You want tension throughout the pillar. This will ultimately help you make a heavy weight feel light in the deadlift and swing variations that you'll get to later on.

  1. Position your feet in deadlift stance.
  2. Place the kettlebell with the handle in alignment with the back of the arch.
  3. Place your arms down to your sides.
  4. Pre-tension your shoulders, hips, and core.
  5. Hinge your hips back, driving behind you with tension and control.
  6. Grasp the kettlebell off the floor and lift it, driving the hips forward.
  7. From the top down, control the hinge again and place the KB down.
  8. Return your body to the starting position WITHOUT the KB.
  9. Repeat.

Depending on the size of the kettlebell, the distance from the top of the handle to the ground will vary. In order to maintain a neutral spinal position throughout all aspects of the KB deadlift, we must "build up the floor" to ensure no compensation patterns are being trained.

In a previous article, I go through the hip hinge test to determine optimal pull height for the barbell deadlift. But this exact test can be applied seamlessly to the KB deadlift as well by building up the floor with plates or boxes for a perfect pull height.


The deadlift got you to appreciate and master the skill of tension and stability through the shoulders, hips, and core working as a functional unit. Now we're adding accelerative forces through the body. This will further test the static and dynamic stability of this functional unit. In addition, there's an increase in the range of motion at both the top and bottom aspects of the movement.

This is the why the kettlebell swing is one of the most dynamic ways to display power and elicit a heavy training response in a pain-free way. That is, if you do correctly. While the swing deserves more than just a few basic bullet-points on execution, here are the key setup and executional cues:

  1. Place your feet in authentic deadlift stance.
  2. Position the kettlebell approximately one foot in front of your toes.
  3. Hinge back slowly under tension maintaining neutral spinal position and stability of the pillar complex as a unit.
  4. Deliberately allow your arms to move forward under control and tension and grasp the handle of the kettlebell.
  5. Tilt the kettlebell towards your body and "hike" the bell back through your legs.
  6. Hinge strongly with neutral spinal position, then snap your hips back up into their neutral position while allowing the kettlebell to "float" in front of your body.
  7. Control the eccentric (the downward swing) with a hinge heavy movement pattern and repeat for reps.
  8. To wrap up your reps, allow the bell to be replaced to the starting position while your body is controlled in a neutral spine hinged-back position.

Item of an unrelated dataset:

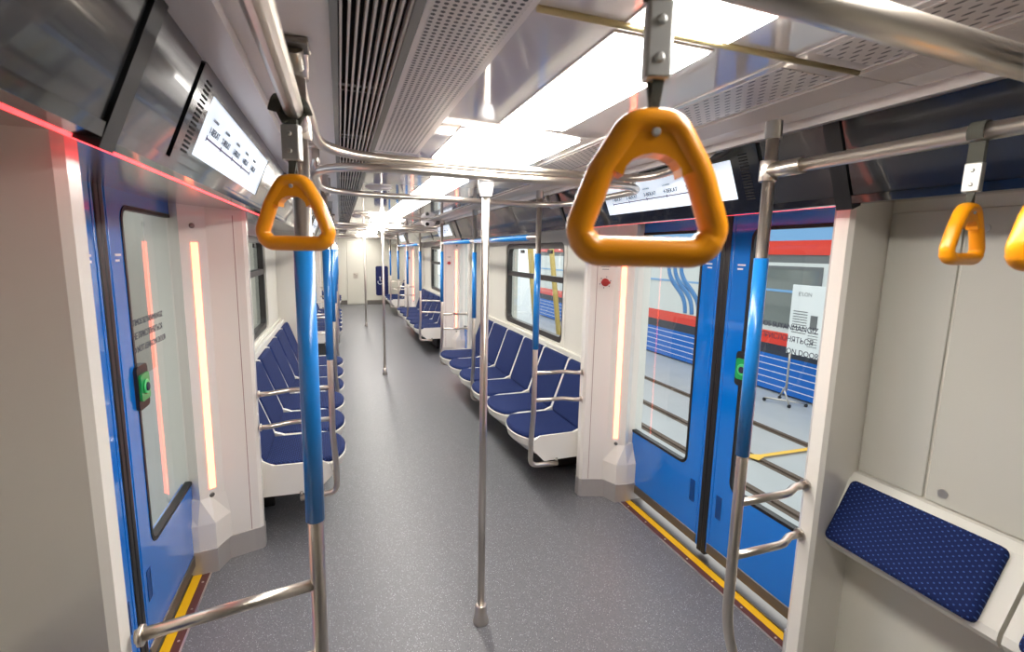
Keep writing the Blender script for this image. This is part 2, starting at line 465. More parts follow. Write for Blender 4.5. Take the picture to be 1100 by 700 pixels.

Any time we can increase the force output through the kinetic chain while minimizing external loads against a strong and stable pillar unit, that's going to be a highly beneficial movement to load and train.

Once you get this down, maintain the skill. Avoid doing anything questionable that'll cause so much fatigue that your form breaks down, even if it's programmed as part of your Tuesday night thrash session for sets of a million.